■ **Directions**:
Reproduce the data in its entirety, exactly as supplied.

■ **Data lines**:
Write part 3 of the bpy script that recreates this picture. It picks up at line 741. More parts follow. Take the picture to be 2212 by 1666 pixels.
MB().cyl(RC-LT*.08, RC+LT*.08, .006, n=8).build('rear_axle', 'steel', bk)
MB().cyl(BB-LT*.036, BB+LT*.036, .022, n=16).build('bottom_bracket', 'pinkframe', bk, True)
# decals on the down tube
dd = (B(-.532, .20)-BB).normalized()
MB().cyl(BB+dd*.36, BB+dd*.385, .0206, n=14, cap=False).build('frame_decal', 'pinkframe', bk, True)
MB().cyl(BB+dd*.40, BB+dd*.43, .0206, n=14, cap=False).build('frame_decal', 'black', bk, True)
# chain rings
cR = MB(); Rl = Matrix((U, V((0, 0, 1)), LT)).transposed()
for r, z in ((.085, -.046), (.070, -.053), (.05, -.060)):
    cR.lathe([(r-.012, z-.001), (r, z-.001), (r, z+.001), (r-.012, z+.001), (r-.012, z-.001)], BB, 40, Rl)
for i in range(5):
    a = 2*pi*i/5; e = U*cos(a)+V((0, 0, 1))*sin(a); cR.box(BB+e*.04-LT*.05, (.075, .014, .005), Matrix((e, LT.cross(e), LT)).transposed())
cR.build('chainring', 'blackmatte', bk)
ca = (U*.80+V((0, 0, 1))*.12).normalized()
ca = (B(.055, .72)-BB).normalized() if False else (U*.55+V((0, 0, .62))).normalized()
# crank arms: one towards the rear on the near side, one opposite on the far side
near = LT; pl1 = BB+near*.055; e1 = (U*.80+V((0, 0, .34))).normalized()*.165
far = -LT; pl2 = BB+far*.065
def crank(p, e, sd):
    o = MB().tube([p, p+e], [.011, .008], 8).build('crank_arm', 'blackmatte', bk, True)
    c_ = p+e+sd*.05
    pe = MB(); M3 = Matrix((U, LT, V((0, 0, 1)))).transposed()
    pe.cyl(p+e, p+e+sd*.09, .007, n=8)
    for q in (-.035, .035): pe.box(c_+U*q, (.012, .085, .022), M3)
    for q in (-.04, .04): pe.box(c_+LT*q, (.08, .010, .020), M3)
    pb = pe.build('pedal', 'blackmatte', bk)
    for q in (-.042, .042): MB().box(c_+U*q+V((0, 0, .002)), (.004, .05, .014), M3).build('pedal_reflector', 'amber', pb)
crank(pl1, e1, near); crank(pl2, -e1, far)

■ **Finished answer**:
Write part 3 of the bpy script that recreates this picture. It picks up at line 741. More parts follow. Take the picture to be 2212 by 1666 pixels.
MB().cyl(RC-LT*.08, RC+LT*.08, .006, n=8).build('rear_axle', 'steel', bk)
MB().cyl(BB-LT*.036, BB+LT*.036, .022, n=16).build('bottom_bracket', 'pinkframe', bk, True)
# decals on the down tube
dd = (B(-.532, .20)-BB).normalized()
MB().cyl(BB+dd*.36, BB+dd*.385, .0206, n=14, cap=False).build('frame_decal', 'pinkframe', bk, True)
MB().cyl(BB+dd*.40, BB+dd*.43, .0206, n=14, cap=False).build('frame_decal', 'black', bk, True)
# chain rings
cR = MB(); Rl = Matrix((U, V((0, 0, 1)), LT)).transposed()
for r, z in ((.085, -.046), (.070, -.053), (.05, -.060)):
    cR.lathe([(r-.012, z-.001), (r, z-.001), (r, z+.001), (r-.012, z+.001), (r-.012, z-.001)], BB, 40, Rl)
for i in range(5):
    a = 2*pi*i/5; e = U*cos(a)+V((0, 0, 1))*sin(a); cR.box(BB+e*.04-LT*.05, (.075, .014, .005), Matrix((e, LT.cross(e), LT)).transposed())
cR.build('chainring', 'blackmatte', bk)
ca = (U*.80+V((0, 0, 1))*.12).normalized()
ca = (B(.055, .72)-BB).normalized() if False else (U*.55+V((0, 0, .62))).normalized()
# crank arms: one towards the rear on the near side, one opposite on the far side
near = LT; pl1 = BB+near*.055; e1 = (U*.80+V((0, 0, .34))).normalized()*.165
far = -LT; pl2 = BB+far*.065
def crank(p, e, sd):
    o = MB().tube([p, p+e], [.011, .008], 8).build('crank_arm', 'blackmatte', bk, True)
    c_ = p+e+sd*.05
    pe = MB(); M3 = Matrix((U, LT, V((0, 0, 1)))).transposed()
    pe.cyl(p+e, p+e+sd*.09, .007, n=8)
    for q in (-.035, .035): pe.box(c_+U*q, (.012, .085, .022), M3)
    for q in (-.04, .04): pe.box(c_+LT*q, (.08, .010, .020), M3)
    pb = pe.build('pedal', 'blackmatte', bk)
    for q in (-.042, .042): MB().box(c_+U*q+V((0, 0, .002)), (.004, .05, .014), M3).build('pedal_reflector', 'amber', pb)
crank(pl1, e1, near); crank(pl2, -e1, far)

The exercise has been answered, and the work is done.